Consequently, it is extremely important to monitor the depth of the mulch to ensure that it’s not actually hurting your landscape.

One solution to this common issue of over-mulching is to utilize the leaves that fall onto your property each year. Nature has a way of regenerating and promoting healthy growth. Leaves are there for us to use. They are full of minerals that their trees soaked up from the soil and promote soil health. Earthworms and microorganisms are waiting to break down leaf mulch and turn it into organic matter. As the leaves are broken down, they:

  • Improve soil structure
  • Add organic material to the soil food web
  • Protect against compaction and erosion
  • Retain moisture

Additionally, leaves provide habitat for insects and critters. These critters are essential to your yard’s ecosystem as they provide pollination for plants and food for birds.

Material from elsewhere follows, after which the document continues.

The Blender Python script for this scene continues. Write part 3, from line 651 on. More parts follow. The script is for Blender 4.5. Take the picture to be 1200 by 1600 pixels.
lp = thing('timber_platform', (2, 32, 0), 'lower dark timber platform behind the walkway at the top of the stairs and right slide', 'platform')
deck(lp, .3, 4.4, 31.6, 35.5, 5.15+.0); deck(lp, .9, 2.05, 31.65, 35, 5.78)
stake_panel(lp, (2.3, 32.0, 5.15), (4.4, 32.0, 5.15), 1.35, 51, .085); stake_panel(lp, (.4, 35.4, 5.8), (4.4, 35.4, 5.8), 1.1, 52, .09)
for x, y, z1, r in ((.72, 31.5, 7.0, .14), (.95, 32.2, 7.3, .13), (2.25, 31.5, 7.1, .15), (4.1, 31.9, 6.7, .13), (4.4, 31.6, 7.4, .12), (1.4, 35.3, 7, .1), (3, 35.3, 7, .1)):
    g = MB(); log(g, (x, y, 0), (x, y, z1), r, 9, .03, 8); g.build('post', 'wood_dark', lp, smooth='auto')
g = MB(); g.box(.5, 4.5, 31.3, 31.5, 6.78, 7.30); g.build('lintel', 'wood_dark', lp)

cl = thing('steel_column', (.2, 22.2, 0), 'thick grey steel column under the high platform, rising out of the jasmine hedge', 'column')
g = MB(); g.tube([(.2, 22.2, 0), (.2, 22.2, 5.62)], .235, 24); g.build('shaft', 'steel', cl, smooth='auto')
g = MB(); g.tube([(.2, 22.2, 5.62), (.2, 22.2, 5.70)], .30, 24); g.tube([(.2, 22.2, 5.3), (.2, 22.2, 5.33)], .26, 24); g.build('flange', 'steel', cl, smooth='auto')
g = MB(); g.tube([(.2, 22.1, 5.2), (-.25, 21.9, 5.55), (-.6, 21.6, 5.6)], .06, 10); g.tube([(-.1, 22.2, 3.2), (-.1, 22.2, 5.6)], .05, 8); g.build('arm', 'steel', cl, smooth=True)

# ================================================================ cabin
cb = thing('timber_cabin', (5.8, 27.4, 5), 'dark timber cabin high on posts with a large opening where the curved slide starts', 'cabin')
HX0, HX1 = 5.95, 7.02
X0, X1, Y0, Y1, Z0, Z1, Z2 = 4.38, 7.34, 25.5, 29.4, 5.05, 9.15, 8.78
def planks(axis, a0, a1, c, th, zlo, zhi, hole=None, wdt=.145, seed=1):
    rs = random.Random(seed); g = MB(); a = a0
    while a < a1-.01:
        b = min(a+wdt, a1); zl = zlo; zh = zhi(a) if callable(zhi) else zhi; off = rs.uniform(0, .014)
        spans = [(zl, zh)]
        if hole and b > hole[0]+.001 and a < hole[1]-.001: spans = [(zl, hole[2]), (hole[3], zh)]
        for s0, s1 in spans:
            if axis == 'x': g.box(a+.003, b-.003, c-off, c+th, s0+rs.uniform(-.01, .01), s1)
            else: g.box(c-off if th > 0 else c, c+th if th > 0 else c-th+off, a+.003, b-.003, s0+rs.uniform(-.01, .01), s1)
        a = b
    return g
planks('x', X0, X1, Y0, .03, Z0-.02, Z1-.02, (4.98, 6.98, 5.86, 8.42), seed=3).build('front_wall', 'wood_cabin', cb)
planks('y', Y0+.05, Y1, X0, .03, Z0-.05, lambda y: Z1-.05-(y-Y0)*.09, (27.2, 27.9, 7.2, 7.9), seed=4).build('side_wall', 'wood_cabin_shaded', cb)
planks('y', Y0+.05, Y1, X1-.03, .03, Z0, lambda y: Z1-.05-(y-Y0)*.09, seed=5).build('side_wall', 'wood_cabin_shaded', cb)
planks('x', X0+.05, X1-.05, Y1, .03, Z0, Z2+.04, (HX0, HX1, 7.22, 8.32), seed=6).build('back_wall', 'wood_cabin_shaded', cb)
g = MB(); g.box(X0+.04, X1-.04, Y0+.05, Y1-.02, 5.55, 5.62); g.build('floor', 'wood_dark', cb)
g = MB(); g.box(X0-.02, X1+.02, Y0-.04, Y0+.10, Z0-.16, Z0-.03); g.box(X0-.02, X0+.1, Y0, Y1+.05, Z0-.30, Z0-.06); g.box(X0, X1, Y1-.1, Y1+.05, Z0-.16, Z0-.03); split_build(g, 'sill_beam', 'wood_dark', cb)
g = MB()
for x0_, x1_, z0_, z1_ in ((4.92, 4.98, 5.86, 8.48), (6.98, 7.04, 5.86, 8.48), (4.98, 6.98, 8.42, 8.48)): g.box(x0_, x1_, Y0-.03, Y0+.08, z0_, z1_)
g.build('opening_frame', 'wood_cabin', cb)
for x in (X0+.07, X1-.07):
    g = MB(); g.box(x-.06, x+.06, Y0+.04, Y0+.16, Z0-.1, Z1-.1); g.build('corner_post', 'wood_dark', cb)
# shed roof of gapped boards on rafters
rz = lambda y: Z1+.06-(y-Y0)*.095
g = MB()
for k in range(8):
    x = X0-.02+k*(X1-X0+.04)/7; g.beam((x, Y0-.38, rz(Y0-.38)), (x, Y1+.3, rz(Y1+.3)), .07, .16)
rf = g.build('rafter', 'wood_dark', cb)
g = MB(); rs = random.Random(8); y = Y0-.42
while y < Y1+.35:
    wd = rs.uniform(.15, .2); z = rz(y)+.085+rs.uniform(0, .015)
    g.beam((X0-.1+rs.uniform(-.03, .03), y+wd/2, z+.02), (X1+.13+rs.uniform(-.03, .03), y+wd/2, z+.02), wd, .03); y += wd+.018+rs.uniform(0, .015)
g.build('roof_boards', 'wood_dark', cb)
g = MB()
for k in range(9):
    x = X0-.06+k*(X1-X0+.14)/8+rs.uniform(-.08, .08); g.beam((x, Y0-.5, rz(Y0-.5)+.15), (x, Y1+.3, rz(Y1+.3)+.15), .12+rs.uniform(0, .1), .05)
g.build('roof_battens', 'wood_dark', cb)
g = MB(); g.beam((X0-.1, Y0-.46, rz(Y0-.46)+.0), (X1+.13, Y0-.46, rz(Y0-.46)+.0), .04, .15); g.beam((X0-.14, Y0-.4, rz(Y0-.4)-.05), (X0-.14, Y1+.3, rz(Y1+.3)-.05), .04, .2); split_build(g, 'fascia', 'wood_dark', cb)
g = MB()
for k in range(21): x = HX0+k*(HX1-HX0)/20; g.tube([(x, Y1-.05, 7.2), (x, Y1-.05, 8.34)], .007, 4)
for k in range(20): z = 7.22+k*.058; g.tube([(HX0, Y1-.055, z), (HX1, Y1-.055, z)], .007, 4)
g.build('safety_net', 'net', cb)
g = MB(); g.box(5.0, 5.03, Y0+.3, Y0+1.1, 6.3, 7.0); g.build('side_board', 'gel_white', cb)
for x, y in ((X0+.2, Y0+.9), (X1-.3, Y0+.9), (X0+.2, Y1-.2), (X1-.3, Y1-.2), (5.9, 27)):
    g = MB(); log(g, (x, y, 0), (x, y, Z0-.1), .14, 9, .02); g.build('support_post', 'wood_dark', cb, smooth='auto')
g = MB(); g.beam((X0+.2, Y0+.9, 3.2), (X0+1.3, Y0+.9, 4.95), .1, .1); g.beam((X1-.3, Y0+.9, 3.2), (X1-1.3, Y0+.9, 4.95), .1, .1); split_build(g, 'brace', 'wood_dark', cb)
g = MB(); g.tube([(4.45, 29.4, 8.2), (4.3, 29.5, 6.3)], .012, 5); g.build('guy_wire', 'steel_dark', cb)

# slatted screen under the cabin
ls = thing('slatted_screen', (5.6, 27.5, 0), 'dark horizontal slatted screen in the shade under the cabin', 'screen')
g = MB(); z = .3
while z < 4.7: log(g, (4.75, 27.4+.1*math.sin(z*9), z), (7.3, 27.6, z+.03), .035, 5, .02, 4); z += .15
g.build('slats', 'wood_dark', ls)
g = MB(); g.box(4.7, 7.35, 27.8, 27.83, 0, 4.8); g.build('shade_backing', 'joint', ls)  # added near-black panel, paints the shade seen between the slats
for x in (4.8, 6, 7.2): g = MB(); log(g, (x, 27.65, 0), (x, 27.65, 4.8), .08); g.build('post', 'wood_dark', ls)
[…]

Lastly, leaves on the lawn should be mowed using a mulching deck so that they may be returned to the soil where they provide the same benefits discussed above. If your yard is heavily treed and it is impossible to incorporate all of them into the lawn, they can be raked to the nearest garden bed.

Sustainable landscaping practices, such as leaving the leaves on your property and reducing or eliminating the need for additional mulch, are both environmentally beneficial and responsible. Not only are you creating healthier conditions for your landscape by utilizing the readily available pre-existing organic matter, but you are also reducing the need for carbon-emitting equipment such as backpack blowers.